Merilyn Simonds: Stories from Canada’s Most Notorious and Historic Prison
In 1987, Merilyn Simonds discovered a cache of letters in her attic, written to a 17-year-old girl in the village of Portsmouth from a convict in Kingston Penitentiary—a young man from Renfrew, Ontario, who was part of a gang of petty thieves who terrorized the Ottawa Valley in the early years of the last century. Intrigued by the clandestine relationship of Phyllis Halliday and Josie Cleroux and by the forbidden world of Canada’s oldest and most notorious prison, Simonds spent the next 8 years researching and writing the story that became The Convict Lover, an international bestseller and inspiration for two Canadian stage plays. Join Merilyn Simonds on the 30th anniversary of the discovery of this unique correspondence for an inside look at Kingston Penitentiary in the year leading up to Canada’s first prison riot.
Sean Conway: The Colour and Character of the Ottawa Valley Political Tradition
Having spent 28 years in Ontario’s Legislative Assembly and now long retired from active politics, Sean Conway explores the themes of colour and independence, of Valley speech-making, of how local political battles sometimes led to unexpectedly important results, of how the Scots, Irish, French, German, and Polish communities affected often very close races, races that sometimes turned on the very sensitive issues of language and religion. A great Canadian historian once said that history is the record of the encounter between of character and circumstance.
Tricia Logan: Revising and Re-imagining Canada’s History; Reconciliation and Canada’s 150
Tricia Logan is the Education and Outreach Coordinator at the National Centre for Truth and Reconciliation. Tricia is originally from Kakabeka Falls, ON. Recently, Tricia completed her PhD entitled ‘Indian Residential Schools, Settler Colonialism and Their Narratives in Canadian History’ in History at Royal Holloway, University of London.
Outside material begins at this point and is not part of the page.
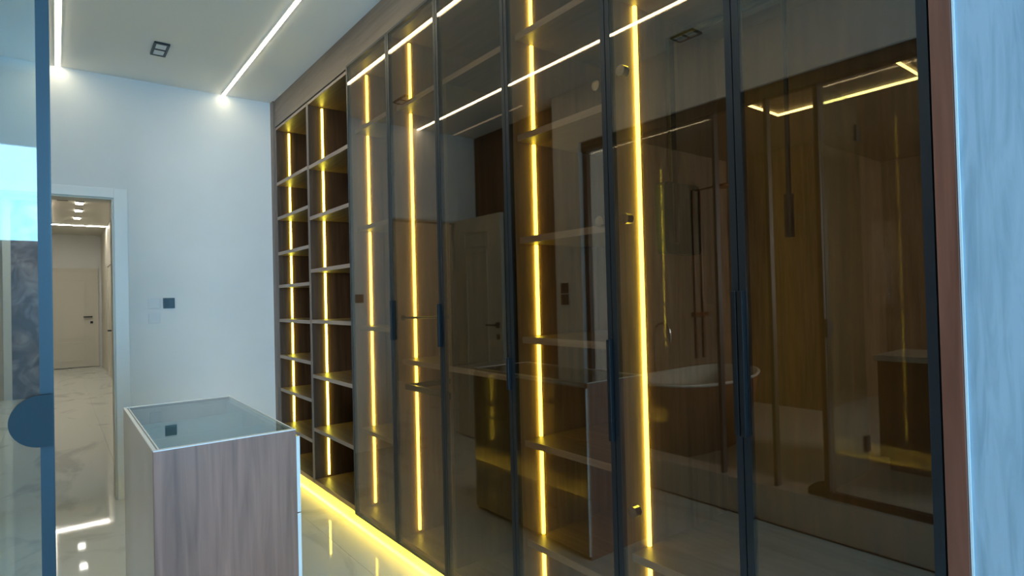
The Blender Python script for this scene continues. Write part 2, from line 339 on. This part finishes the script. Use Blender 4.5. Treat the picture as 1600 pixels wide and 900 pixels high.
u4 = unit('glazed_cabinet', 'double door smoked glass cabinet with pull-out rack inside', 'cabinet', YS['d34'], YS['d12'], [2.271, 0.982], group='wardrobe units', edge=False)
u5 = unit('glazed_cabinet', 'single smoked glass door cabinet with visible shelves and a strongly lit side', 'cabinet', YS['d45'], YS['d34'], [2.279, 1.895, 1.508, 1.133, 0.746, 0.375], group='wardrobe units', edge=False)
u6 = unit('glazed_cabinet', 'double door smoked glass cabinet nearest the blue-lit wall, with hanging pull-down rail', 'cabinet', YS['near'], YS['d45'], [2.225, 0.490], group='wardrobe units', edge=False)

box('partition_panel', XF + .02, XB - .011, YS['d23'] - .009, YS['d23'] + .009, ZB + TB, .971, 'walnut', u4)
box('partition_panel', XF + .02, XB - .011, YS['d23'] - .009, YS['d23'] + .009, .997, 2.260, 'walnut', u4)
FW = 0.018; DT = 0.020
def cab_door(u, y0, y1, handles, hinge_side=None, hz=()):
    y0 += .0015; y1 -= .0015; z0, z1 = 0.072, 2.662; x0, x1 = W - DT - .002, W - .002
    d = boxes('door', [(x0, x1, y0, y0 + FW, z0, z1), (x0, x1, y1 - FW, y1, z0, z1), (x0, x1, y0 + FW, y1 - FW, z0, z0 + .012), (x0, x1, y0 + FW, y1 - FW, z1 - .012, z1)], 'frame', u)
    g = box('glass_pane', x0 + .001, x0 + .006, y0 + FW - .001, y1 - FW + .001, z0 + .011, z1 - .011, 'glass_dark', d)
    for (side, a, b) in handles:
        yy = (y0, y0 + .014) if side == 'n' else (y1 - .014, y1)
        box('handle', x0 - .014, x0, yy[0], yy[1], a, b, 'black', d, 0.002)
    for z in hz:
        yc = y0 + .05 if hinge_side == 'n' else y1 - .05
        sg = 1 if hinge_side == 'n' else -1
        hg = tube('hinge', [(x0 + .008, yc, z), (x1 + .012, yc, z)], 0.017, 'chrome', d, 14)
    return d
cab_door(u3, YS['d12'], YS['o2d'], [], 'f', ())
cab_door(u4, YS['d23'], YS['d12'], [('n', 1.085, 1.275), ('f', 1.095, 1.295)], 'f', ())
cab_door(u4, YS['d34'], YS['d23'], [('n', 0.95, 1.07)], 'n', ())
cab_door(u5, YS['d45'], YS['d34'], [('n', 0.85, 1.16)], 'n', (1.96, 1.53))
cab_door(u6, YS['d56'], YS['d45'], [('n', 0.94, 1.30)], 'f', (1.975, 1.526, 0.646))
cab_door(u6, YS['near'], YS['d56'], [('f', 0.94, 1.30)], 'n', ())
box('latch', W - .012, W - .002, YS['o2d'] - .012, YS['o2d'] + .016, 1.295, 1.335, 'plastic_black', u3)

# pull-out rack inside the double cabinet
t = thing('pull_out_rack', 'black wire pull-out rack inside the double glass cabinet', 'rack', (W + .2, 2.47, .98))
ra, rb = YS['d23'] + .02, YS['d12'] - TK - .020
boxes('tray_frame', [(W + .022, W + .04, ra, rb, .845, .872), (W + .42, W + .44, ra, rb, .845, .872), (W + .04, W + .42, ra, ra + .012, .845, .872), (W + .04, W + .42, rb - .012, rb, .845, .872)], 'black', t)
tube('rear_rod', [(W + .43, ra, .925), (W + .43, rb, .925)], .006, 'black', t)
for yy in (ra + .006, rb - .006): tube('rear_upright', [(W + .43, yy, 0.872), (W + .43, yy, .925)], .005, 'black', t, 8)
t = thing('trouser_rod', 'thin dark horizontal rod inside the double glass cabinet, above the pull-out rack', 'rod', (W + .03, 2.47, 1.2))
tube('rod', [(W + .03, YS['d23'] + .013, 1.215), (W + .03, YS['d12'] - TK - .004, 1.205)], .006, 'black', t)
for yy, zz in ((YS['d23'] + .0095, 1.215), (YS['d12'] - TK - .0035, 1.205)): tube('flange', [(W + .03, yy, zz), (W + .03, yy + .003, zz)], .014, 'black', t, 12)
# pull-down hanging rail in the near cabinet
t = thing('pull_down_rail', 'dark pull-down hanging rail with green housing inside the nearest glass cabinet', 'wardrobe lift', (1.62, 0.8, 1.42))
yp = YS['d45'] - TK
hs = prism('housing', rrect(1.545, 1.742, 1.425, 1.660, 0.022), 'y', yp - .035, yp - .0005, 'housing', t)
box('ridge', 1.588, 1.612, yp - .042, yp - .035, 1.46, 1.655, 'frame', hs, 0.003)
box('arm', 1.598, 1.626, yp - .030, yp - .016, 1.65, 2.140, 'black', t, 0.002)
box('arm', 1.598, 1.626, YS['near'] + TK + .016, YS['near'] + TK + .030, 1.65, 2.140, 'black', t, 0.002)
prism('housing', rrect(1.545, 1.742, 1.425, 1.660, 0.022), 'y', YS['near'] + TK + .0005, YS['near'] + TK + .035, 'housing', t)
tube('rod', [(1.612, YS['near'] + TK + .02, 2.135), (1.612, yp - .02, 2.135)], .011, 'black', t)
tube('pull_handle', [(1.612, .800, 2.13), (1.612, .803, 1.56)], .007, 'black', t); tube('grip', [(1.612, .803, 1.565), (1.612, .804, 1.445)], .013, 'black', t)

# wardrobe trim: fascia, end panels, plinth with kick light
tag(box('fascia_board', W - .004, W + .02, YS['near'], YS['end'], ZT + .008, CE - .001, 'fascia'), 'long walnut fascia board between the wardrobe and the ceiling', 'fascia')
t = tag(box('end_panel', W - .016, XB, YS['end'] + .002, YB - .001, 0, CE - .001, 'walnut_edgev_lit'), 'tall walnut end panel of the wardrobe against the white back wall', 'panel')
t = tag(box('end_panel', W - .022, XB, 0.350, YS['near'] - .002, 0, CE - .001, 'redwood'), 'tall red-brown end panel between the glass doors and the blue-lit wall', 'panel')
t = thing('plinth', 'recessed wardrobe plinth with bright yellow kick light along the floor', 'plinth', (W + .08, 2.5, 0))
box('plinth_board', W + .075, W + .093, YS['near'], YS['end'], 0.0, ZB - .001, 'edge', t)
box('led_strip', W + .060, W + .074, YS['near'] + .01, YS['end'] - .01, ZB - .010, ZB - .002, 'led_kick', t)

# ================================================================== island
ix0, ix1, iy0, iy1, iz = 0.224, 0.655, 2.045, 3.015, 0.865
t = thing('dresser_island', 'waist-high wood-fronted dresser island with glass top in the middle of the room', 'island', ((ix0 + ix1) / 2, (iy0 + iy1) / 2, 0))
s = box('end_board', ix0 + .0005, ix1 - .012, iy0, iy0 + TK, 0, iz - .003, 'islewood', t); box('edging', ix0 + .0005, ix1 - .012, iy0, iy0 + TK, iz - .003, iz, 'edge', s)
s = box('end_board', ix0 + .0005, ix1 - .012, iy1 - TK, iy1, 0, iz - .003, 'islewood', t); box('edging', ix0 + .0005, ix1 - .012, iy1 - TK, iy1, iz - .003, iz, 'edge', s)
s = box('side_board', ix0, ix0 + TK, iy0 + TK, iy1 - TK, 0, iz - .003, 'satin', t); box('edging', ix0, ix0 + TK * .55, iy0 + TK, iy1 - TK, iz - .003, iz, 'edge', s)
zs = [0.02, 0.30, 0.58, 0.842]
for a, b in zip(zs[:-1], zs[1:]):
    d = box('drawer', ix1 - .0115, ix1, iy0 + .0005, iy1 - .001, a + .002, b - .002, 'gloss', t, .0015)
    box('handle', ix1, ix1 + .012, 2.28, 2.42, b - .105, b - .093, 'plastic_black', d)
    box('edging', ix1 - .0115, ix1, iy0 - .0012, iy0 + .0005, a + .002, b - .002, 'edge', d)
box('carcass', ix0 + TK, ix1 - .013, iy0 + TK, iy1 - TK, 0.02, iz - .10, 'lining', t)
s = box('inner_wall', ix1 - .030, ix1 - .013, iy0 + TK, iy1 - TK, iz - .10, iz - .02, 'lining', t)
g = box('glass_top', ix0 + TK * .8, ix1 - .014, iy0 + TK, iy1 - TK, iz - .008, iz - .001, 'glass_top', t)
boxes('glass_rim', [(ix0 + TK * .8, ix0 + TK * .8 + .004, iy0 + TK, iy1 - TK, iz - .009, iz), (ix1 - .018, ix1 - .014, iy0 + TK, iy1 - TK, iz - .009, iz)], 'edge', g)
for k in range(1, 3):
    yy = iy0 + (iy1 - iy0) * k / 3; box('divider', ix0 + TK, ix1 - .031, yy - .004, yy + .004, iz - .10, iz - .03, 'lining', t)

# ================================================================== glass door on the left
t = thing('glass_door', 'clear glass door in slim dark frame with half-round handle plate', 'glass door', (-.24, 1.2, .25))
gz0, gz1 = 0.40, 2.22
box('stile', -0.0215, -0.0055, 1.2, 1.216, gz0, gz1, 'leafframe', t)
for z in (0.50, 2.02): box('hinge', -0.449, -0.40, 1.198, 1.214, z, z + .08, 'frame', t, .002)
box('seal', -0.0055, -0.0036, 1.2005, 1.2155, gz0, gz1, 'plastic_black', t)
box('glass_pane', -0.44, -0.0215, 1.203, 1.209, gz0, gz1, 'glass_leaf', t)
prof = [(-0.0052, 1.163), (-0.0185, 1.163)] + [(-0.0185 - .0415 * math.cos(math.radians(a)), 1.122 + .041 * math.sin(math.radians(a))) for a in range(84, -85, -7)] + [(-0.0185, 1.081), (-0.0052, 1.081)]
prism('handle_plate', prof, 'y', 1.188, 1.1995, 'handle', t)

# bathroom glass partition on the curb
t = thing('glass_partition', 'black framed glass partition standing on a low curb before the bathroom', 'partition', (-0.51, 1.8, .2))
px0, px1 = -0.535, -0.475
box('top_rail', px0, px1, -1.0, 3.16, 2.385, 2.455, 'railbrown', t)
for (y0, y1) in ((3.115, 3.16), (2.030, 2.050), (1.695, 1.715), (1.400, 1.440)):
    box('post', px0 + .01, px1 - .01, y0, y1, 0.2, 2.385, 'railbrown', t)
box('bottom_rail', px0 + .01, px1 - .01, -1.0, 1.400, 0.2, 0.235, 'plastic_black', t)
for (y0, y1) in ((2.05, 3.115), (-1.0, 1.400)): box('glass_pane', -0.508, -0.502, y0, y1, 0.236, 2.385, 'glass_clear', t)
prism('floor_bracket', [(1.445, .2005), (1.53, .2005), (1.53, .235), (1.515, .25), (1.49, .27), (1.445, .285)], 'x', -0.52, -0.49, 'plastic_black', t)

# ================================================================== bathroom things (seen in the smoked glass)
t = thing('bathtub', 'freestanding oval bathtub with brown skirt and white basin', 'bathtub', (-1.62, 3.05, 0))
def ring(bm, a, b, z, n=40, e=2.6, lift=0.0):
    out = []
    for k in range(n):
        th = 2 * math.pi * k / n; c, s_ = math.cos(th), math.sin(th)
        x = a * math.copysign(abs(c) ** (2 / e), c); y = b * math.copysign(abs(s_) ** (2 / e), s_)
        out.append(bm.verts.new((-1.62 + x, 3.05 + y, z + lift * abs(x / a) ** 2)))
    return out
def loft(name, rings, m, par, cap=None):
    bm = bmesh.new(); R_ = [ring(bm, *r) for r in rings]
    for p, q in zip(R_[:-1], R_[1:]):
        for k in range(len(p)): bm.faces.new((p[k], p[(k + 1) % len(p)], q[(k + 1) % len(p)], q[k]))
    if cap == 'first': bm.faces.new(R_[0])
    if cap == 'last': bm.faces.new(R_[-1])
    return obj(name, bm, m, par, True)
L = 0.035
loft('skirt', [(0.58, 0.28, 0.0), (0.64, 0.33, 0.15), (0.70, 0.37, 0.38), (0.735, 0.395, 0.55, 40, 2.6, L)], 'tubbrown', t, 'first')
loft('basin', [(0.735, 0.395, 0.55, 40, 2.6, L), (0.75, 0.41, 0.56, 40, 2.6, L), (0.75, 0.41, 0.575, 40, 2.6, L), (0.71, 0.375, 0.575, 40, 2.6, L), (0.66, 0.33, 0.40), (0.55, 0.25, 0.20), (0.40, 0.15, 0.16)], 'tubwhite', t, 'last')
arc = [(-1.84, 3.60, 0.01), (-1.84, 3.60, 0.92)] + [(-1.84, 3.60 - .09 + .09 * math.cos(a), 0.92 + .09 * math.sin(a)) for a in [math.pi * k / 8 for k in range(1, 9)]] + [(-1.84, 3.42, .84)]
t = thing('tub_filler', 'dark floor-standing gooseneck tap behind the bathtub', 'tap', (-1.84, 3.6, 0))
tube('spout', arc, .013, 'chrome', t); box('base_plate', -1.89, -1.79, 3.55, 3.65, 0, .015, 'chrome', t); tube('lever', [(-1.84, 3.6, .80), (-1.77, 3.58, .86)], .007, 'chrome', t)
t = thing('shower_column', 'copper twin-pipe shower column on the brown bathroom wall', 'shower', (-3.07, 3.93, 1.0))
for x in (-3.00, -3.14): tube('riser_pipe', [(x, 3.93, .55), (x, 3.93, 2.45)], .016, 'tubbrown', t)
tube('shower_arm', [(-3.07, 3.93, 2.45), (-3.07, 3.55, 2.47)], .012, 'tubbrown', t); tube('shower_head', [(-3.07, 3.55, 2.455), (-3.07, 3.55, 2.43)], .11, 'tubbrown', t, 20); box('mixer_bar', -3.20, -2.94, 3.90, 3.949, 1.02, 1.07, 'tubbrown', t)
t = thing('vanity_cabinet', 'dark wood bathroom vanity with pale counter near the glass partition', 'vanity', (-2.2, 1.25, 0))
box('body', -2.45, -1.92, 0.75, 1.70, 0.10, .78, 'vanity', t, .004); box('countertop', -2.48, -1.90, 0.73, 1.72, .78, .82, 'counter', t, .004); box('plinth', -2.42, -1.98, 0.80, 1.66, 0, .10, 'vanity', t)
for (a, b) in ((0.76, 1.222), (1.228, 1.69)):
    d = box('door', -1.92, -1.902, a, b, .12, .765, 'vanity', t, .002); tube('knob', [(-1.902, (a + b) / 2 + .17 * (1 if a < 1 else -1), .62), (-1.88, (a + b) / 2 + .17 * (1 if a < 1 else -1), .62)], .012, 'chrome', d)
# rectangular light line on the bathroom ceiling
t = thing('ceiling_light_frame', 'rectangular yellow light frame on the bathroom ceiling', 'light frame', (-2.1, 2.07, CE))
for (x0, x1, y0, y1) in ((-2.422, -2.414, 1.51, 2.62), (-1.60, -1.588, 1.51, 2.62), (-2.413, -1.60, 1.51, 1.518), (-2.413, -1.60, 2.612, 2.62)):
    box('light_bar', x0, x1, y0, y1, CE - .02, CE - .001, 'led_bath', t)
Tricia’s research interest and writing originate from her work with survivors of residential schools and involvement with language revitalization.
Steve Paikin: Ontario politics and the founding of the College System
Steve Paikin is arguably the most informed journalist when it comes to Ontario politics. The long-time host of TVO’s popular public affairs program, “The Agenda,” has had his finger on the pulse of everything that happens at Queens Park for more than two decades. After writing several successful books about Ontario’s political leaders, Paikin has now released “Bill Davis-Nation Builder, and Not so Bland After All.” Davis was a long-time Premier of the province and among his many notable accomplishments is the establishment of Ontario’s Community College system. Paikin is highly engaging and considered one of the best interviewers of our time.
Alan Hustak’s Titanic! Canadian Stories from the Ill-fated Ocean Liner
Alan Hustak, Author & Titanic Researcher speaks about Canada’s connection to the disaster on the 104th anniversary of the sinking of the Titanic.